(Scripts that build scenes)
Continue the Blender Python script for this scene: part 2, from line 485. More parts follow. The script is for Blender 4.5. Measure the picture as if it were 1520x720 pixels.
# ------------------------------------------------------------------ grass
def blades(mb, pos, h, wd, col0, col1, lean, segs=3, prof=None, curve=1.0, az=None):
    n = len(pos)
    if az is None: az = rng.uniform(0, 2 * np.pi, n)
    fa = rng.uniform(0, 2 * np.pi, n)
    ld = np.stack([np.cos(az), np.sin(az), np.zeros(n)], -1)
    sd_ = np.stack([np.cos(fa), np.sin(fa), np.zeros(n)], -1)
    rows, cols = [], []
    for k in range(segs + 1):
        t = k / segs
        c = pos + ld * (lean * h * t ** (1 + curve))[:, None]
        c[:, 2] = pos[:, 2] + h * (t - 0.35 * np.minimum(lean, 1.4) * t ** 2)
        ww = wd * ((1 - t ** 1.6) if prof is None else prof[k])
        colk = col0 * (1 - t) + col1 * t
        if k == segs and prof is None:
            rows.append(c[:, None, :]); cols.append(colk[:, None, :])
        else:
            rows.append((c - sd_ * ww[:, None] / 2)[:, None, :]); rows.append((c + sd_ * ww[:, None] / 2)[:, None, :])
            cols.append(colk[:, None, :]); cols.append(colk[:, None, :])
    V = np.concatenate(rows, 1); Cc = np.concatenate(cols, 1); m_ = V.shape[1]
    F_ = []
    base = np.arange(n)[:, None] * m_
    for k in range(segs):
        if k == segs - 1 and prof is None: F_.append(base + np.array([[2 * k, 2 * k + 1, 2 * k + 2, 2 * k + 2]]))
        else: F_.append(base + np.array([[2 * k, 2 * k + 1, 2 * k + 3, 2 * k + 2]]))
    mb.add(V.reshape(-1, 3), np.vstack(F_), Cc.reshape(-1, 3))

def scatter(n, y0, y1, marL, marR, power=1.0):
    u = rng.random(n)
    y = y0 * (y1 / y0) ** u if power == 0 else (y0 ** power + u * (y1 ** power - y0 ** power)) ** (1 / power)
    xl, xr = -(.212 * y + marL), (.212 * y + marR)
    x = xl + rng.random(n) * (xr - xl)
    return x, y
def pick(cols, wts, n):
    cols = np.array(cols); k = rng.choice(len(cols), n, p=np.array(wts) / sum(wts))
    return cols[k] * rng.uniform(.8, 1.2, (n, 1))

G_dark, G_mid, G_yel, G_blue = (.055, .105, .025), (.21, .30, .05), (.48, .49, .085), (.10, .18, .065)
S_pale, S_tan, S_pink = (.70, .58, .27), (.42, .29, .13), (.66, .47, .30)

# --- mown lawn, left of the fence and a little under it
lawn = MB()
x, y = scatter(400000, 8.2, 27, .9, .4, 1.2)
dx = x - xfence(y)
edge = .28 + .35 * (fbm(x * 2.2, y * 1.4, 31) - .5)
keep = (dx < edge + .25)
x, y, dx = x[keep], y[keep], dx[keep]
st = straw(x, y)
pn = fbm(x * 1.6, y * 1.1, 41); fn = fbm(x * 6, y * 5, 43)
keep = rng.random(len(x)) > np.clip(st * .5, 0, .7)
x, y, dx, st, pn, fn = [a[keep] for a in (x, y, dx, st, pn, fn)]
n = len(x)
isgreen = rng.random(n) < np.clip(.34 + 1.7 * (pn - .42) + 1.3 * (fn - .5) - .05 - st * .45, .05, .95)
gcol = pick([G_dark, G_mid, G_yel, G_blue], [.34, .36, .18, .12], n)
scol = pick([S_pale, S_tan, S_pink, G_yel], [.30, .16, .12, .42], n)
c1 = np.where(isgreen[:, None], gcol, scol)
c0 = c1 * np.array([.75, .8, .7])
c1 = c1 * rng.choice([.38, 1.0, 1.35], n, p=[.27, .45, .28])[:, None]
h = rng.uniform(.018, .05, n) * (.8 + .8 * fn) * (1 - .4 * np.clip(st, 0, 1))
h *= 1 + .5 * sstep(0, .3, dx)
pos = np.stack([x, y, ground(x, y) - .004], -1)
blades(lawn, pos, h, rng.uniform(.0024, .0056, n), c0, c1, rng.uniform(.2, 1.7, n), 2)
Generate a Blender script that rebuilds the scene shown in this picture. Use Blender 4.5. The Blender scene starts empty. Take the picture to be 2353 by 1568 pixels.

• [WHAT NEEDS TO BE DONE]: The entries above should be repeated exactly, every one of them.

• [OUTPUT OF THE EXERCISE]:
Continue the Blender Python script for this scene: part 2, from line 485. More parts follow. The script is for Blender 4.5. Measure the picture as if it were 1520x720 pixels.
# ------------------------------------------------------------------ grass
def blades(mb, pos, h, wd, col0, col1, lean, segs=3, prof=None, curve=1.0, az=None):
    n = len(pos)
    if az is None: az = rng.uniform(0, 2 * np.pi, n)
    fa = rng.uniform(0, 2 * np.pi, n)
    ld = np.stack([np.cos(az), np.sin(az), np.zeros(n)], -1)
    sd_ = np.stack([np.cos(fa), np.sin(fa), np.zeros(n)], -1)
    rows, cols = [], []
    for k in range(segs + 1):
        t = k / segs
        c = pos + ld * (lean * h * t ** (1 + curve))[:, None]
        c[:, 2] = pos[:, 2] + h * (t - 0.35 * np.minimum(lean, 1.4) * t ** 2)
        ww = wd * ((1 - t ** 1.6) if prof is None else prof[k])
        colk = col0 * (1 - t) + col1 * t
        if k == segs and prof is None:
            rows.append(c[:, None, :]); cols.append(colk[:, None, :])
        else:
            rows.append((c - sd_ * ww[:, None] / 2)[:, None, :]); rows.append((c + sd_ * ww[:, None] / 2)[:, None, :])
            cols.append(colk[:, None, :]); cols.append(colk[:, None, :])
    V = np.concatenate(rows, 1); Cc = np.concatenate(cols, 1); m_ = V.shape[1]
    F_ = []
    base = np.arange(n)[:, None] * m_
    for k in range(segs):
        if k == segs - 1 and prof is None: F_.append(base + np.array([[2 * k, 2 * k + 1, 2 * k + 2, 2 * k + 2]]))
        else: F_.append(base + np.array([[2 * k, 2 * k + 1, 2 * k + 3, 2 * k + 2]]))
    mb.add(V.reshape(-1, 3), np.vstack(F_), Cc.reshape(-1, 3))

def scatter(n, y0, y1, marL, marR, power=1.0):
    u = rng.random(n)
    y = y0 * (y1 / y0) ** u if power == 0 else (y0 ** power + u * (y1 ** power - y0 ** power)) ** (1 / power)
    xl, xr = -(.212 * y + marL), (.212 * y + marR)
    x = xl + rng.random(n) * (xr - xl)
    return x, y
def pick(cols, wts, n):
    cols = np.array(cols); k = rng.choice(len(cols), n, p=np.array(wts) / sum(wts))
    return cols[k] * rng.uniform(.8, 1.2, (n, 1))

G_dark, G_mid, G_yel, G_blue = (.055, .105, .025), (.21, .30, .05), (.48, .49, .085), (.10, .18, .065)
S_pale, S_tan, S_pink = (.70, .58, .27), (.42, .29, .13), (.66, .47, .30)

# --- mown lawn, left of the fence and a little under it
lawn = MB()
x, y = scatter(400000, 8.2, 27, .9, .4, 1.2)
dx = x - xfence(y)
edge = .28 + .35 * (fbm(x * 2.2, y * 1.4, 31) - .5)
keep = (dx < edge + .25)
x, y, dx = x[keep], y[keep], dx[keep]
st = straw(x, y)
pn = fbm(x * 1.6, y * 1.1, 41); fn = fbm(x * 6, y * 5, 43)
keep = rng.random(len(x)) > np.clip(st * .5, 0, .7)
x, y, dx, st, pn, fn = [a[keep] for a in (x, y, dx, st, pn, fn)]
n = len(x)
isgreen = rng.random(n) < np.clip(.34 + 1.7 * (pn - .42) + 1.3 * (fn - .5) - .05 - st * .45, .05, .95)
gcol = pick([G_dark, G_mid, G_yel, G_blue], [.34, .36, .18, .12], n)
scol = pick([S_pale, S_tan, S_pink, G_yel], [.30, .16, .12, .42], n)
c1 = np.where(isgreen[:, None], gcol, scol)
c0 = c1 * np.array([.75, .8, .7])
c1 = c1 * rng.choice([.38, 1.0, 1.35], n, p=[.27, .45, .28])[:, None]
h = rng.uniform(.018, .05, n) * (.8 + .8 * fn) * (1 - .4 * np.clip(st, 0, 1))
h *= 1 + .5 * sstep(0, .3, dx)
pos = np.stack([x, y, ground(x, y) - .004], -1)
blades(lawn, pos, h, rng.uniform(.0024, .0056, n), c0, c1, rng.uniform(.2, 1.7, n), 2)
Generate a Blender script that rebuilds the scene shown in this picture. Use Blender 4.5. The Blender scene starts empty. Take the picture to be 2353 by 1568 pixels.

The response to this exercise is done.